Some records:
+++
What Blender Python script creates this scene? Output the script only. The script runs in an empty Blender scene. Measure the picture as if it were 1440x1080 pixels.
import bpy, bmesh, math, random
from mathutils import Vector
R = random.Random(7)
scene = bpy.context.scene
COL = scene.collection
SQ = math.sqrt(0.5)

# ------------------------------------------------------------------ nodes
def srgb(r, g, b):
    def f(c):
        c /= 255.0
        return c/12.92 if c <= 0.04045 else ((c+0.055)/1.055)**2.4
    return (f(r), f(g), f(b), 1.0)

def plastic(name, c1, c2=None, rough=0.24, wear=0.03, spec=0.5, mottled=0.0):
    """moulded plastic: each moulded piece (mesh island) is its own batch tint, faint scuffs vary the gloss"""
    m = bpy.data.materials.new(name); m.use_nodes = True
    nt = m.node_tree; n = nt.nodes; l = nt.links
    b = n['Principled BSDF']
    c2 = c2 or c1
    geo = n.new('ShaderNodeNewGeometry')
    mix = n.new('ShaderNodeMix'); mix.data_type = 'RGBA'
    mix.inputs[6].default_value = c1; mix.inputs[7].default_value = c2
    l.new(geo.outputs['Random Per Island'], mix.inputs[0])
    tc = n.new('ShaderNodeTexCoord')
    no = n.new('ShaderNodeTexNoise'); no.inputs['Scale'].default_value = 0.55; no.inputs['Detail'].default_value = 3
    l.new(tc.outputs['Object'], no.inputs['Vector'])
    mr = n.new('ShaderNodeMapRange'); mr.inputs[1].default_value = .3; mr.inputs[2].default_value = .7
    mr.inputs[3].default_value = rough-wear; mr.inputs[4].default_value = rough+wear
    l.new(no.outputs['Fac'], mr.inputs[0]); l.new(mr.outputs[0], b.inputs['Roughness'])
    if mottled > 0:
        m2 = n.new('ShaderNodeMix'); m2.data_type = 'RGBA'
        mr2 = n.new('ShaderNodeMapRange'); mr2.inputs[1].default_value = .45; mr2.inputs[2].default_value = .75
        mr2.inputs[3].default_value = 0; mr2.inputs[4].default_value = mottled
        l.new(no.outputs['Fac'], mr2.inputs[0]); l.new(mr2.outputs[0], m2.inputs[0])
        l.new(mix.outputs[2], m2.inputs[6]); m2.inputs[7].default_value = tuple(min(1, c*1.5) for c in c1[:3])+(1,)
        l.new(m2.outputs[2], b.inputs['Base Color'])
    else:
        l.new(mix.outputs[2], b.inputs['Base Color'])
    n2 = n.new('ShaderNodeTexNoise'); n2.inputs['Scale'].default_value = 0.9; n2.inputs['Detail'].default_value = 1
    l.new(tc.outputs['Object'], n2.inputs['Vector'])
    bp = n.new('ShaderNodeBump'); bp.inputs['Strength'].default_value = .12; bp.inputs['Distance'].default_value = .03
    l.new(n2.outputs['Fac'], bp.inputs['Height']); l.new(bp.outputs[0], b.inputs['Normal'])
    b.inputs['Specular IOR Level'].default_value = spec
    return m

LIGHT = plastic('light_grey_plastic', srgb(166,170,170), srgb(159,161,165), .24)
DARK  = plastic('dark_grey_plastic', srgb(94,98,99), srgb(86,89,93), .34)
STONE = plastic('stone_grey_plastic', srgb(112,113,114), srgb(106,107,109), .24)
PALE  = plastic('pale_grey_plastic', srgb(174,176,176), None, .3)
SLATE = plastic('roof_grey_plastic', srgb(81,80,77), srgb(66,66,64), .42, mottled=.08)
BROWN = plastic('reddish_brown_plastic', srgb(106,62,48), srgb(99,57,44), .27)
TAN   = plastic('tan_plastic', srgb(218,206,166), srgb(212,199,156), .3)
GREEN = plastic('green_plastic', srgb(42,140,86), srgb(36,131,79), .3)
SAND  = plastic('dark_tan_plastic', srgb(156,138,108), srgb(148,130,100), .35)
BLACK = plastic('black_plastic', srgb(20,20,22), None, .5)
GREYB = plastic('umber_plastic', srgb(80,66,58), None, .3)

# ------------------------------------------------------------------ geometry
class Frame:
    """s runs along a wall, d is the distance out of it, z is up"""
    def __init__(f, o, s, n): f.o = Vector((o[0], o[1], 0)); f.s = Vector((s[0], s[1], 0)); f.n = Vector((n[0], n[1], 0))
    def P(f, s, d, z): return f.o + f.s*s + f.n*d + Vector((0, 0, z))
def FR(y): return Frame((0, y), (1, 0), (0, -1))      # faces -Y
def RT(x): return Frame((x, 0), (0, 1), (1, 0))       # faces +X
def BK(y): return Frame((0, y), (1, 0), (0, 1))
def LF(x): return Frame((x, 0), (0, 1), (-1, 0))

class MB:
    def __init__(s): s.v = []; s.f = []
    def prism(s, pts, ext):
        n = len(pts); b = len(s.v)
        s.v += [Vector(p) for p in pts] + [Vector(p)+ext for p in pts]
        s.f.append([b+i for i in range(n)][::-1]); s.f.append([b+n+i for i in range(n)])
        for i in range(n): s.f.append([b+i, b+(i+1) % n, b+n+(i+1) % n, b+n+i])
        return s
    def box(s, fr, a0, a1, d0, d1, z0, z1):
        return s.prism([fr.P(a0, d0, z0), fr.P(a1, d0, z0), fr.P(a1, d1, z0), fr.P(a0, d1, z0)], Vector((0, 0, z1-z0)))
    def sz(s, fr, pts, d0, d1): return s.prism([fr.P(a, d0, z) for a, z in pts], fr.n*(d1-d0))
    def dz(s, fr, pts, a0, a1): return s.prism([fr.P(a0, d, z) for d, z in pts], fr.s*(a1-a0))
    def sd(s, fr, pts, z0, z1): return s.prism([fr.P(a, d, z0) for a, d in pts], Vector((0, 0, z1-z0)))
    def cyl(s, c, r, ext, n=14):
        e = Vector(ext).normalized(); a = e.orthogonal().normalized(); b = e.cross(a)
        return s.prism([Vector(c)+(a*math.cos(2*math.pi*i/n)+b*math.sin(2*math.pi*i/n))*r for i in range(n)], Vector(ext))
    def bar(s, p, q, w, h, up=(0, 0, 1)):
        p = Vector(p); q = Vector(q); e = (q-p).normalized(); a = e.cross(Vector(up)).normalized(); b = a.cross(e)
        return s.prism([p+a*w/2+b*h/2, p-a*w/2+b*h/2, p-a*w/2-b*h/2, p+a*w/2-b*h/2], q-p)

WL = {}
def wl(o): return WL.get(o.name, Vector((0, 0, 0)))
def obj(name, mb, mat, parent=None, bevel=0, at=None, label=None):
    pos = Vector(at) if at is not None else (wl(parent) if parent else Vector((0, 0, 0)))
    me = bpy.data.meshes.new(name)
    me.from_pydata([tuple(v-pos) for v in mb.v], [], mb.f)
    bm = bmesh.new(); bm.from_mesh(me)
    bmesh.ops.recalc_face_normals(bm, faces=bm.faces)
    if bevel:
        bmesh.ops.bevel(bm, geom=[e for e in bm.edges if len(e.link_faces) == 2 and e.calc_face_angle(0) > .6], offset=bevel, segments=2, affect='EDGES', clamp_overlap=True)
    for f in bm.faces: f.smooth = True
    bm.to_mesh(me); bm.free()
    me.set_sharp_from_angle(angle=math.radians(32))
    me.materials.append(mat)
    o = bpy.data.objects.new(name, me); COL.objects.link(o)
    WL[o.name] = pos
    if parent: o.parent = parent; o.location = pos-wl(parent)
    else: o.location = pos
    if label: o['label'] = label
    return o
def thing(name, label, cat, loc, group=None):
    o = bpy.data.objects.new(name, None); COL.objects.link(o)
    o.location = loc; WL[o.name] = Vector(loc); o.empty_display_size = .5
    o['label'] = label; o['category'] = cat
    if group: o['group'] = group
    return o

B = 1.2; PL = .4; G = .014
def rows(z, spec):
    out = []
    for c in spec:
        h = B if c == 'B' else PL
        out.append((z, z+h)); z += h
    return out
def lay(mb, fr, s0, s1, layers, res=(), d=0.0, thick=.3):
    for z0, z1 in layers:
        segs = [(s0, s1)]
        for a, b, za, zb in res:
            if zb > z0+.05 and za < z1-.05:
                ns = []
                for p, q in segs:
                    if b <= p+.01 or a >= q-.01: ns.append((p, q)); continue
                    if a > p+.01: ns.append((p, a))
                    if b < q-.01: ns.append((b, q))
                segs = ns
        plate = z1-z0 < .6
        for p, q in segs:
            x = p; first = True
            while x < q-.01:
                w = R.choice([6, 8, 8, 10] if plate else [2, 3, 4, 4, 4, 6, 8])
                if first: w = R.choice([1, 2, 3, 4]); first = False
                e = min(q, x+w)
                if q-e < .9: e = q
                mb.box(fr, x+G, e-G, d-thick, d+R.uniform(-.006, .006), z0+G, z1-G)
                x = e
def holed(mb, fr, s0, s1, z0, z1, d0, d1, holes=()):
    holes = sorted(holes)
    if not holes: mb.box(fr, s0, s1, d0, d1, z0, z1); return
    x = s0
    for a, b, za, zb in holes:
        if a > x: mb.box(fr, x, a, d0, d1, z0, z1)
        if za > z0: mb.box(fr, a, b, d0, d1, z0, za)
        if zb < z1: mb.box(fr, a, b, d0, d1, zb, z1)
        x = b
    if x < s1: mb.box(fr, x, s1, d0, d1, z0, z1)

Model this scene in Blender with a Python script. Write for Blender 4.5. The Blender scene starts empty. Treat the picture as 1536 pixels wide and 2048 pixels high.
+++
# [REQUEST]
Reproduce only the lines from the top of the material through the one bearing "SQ = math.sqrt(0.5)", each exactly as it stands.

# [OUTPUT BELOW]
What Blender Python script creates this scene? Output the script only. The script runs in an empty Blender scene. Measure the picture as if it were 1440x1080 pixels.
import bpy, bmesh, math, random
from mathutils import Vector
R = random.Random(7)
scene = bpy.context.scene
COL = scene.collection
SQ = math.sqrt(0.5)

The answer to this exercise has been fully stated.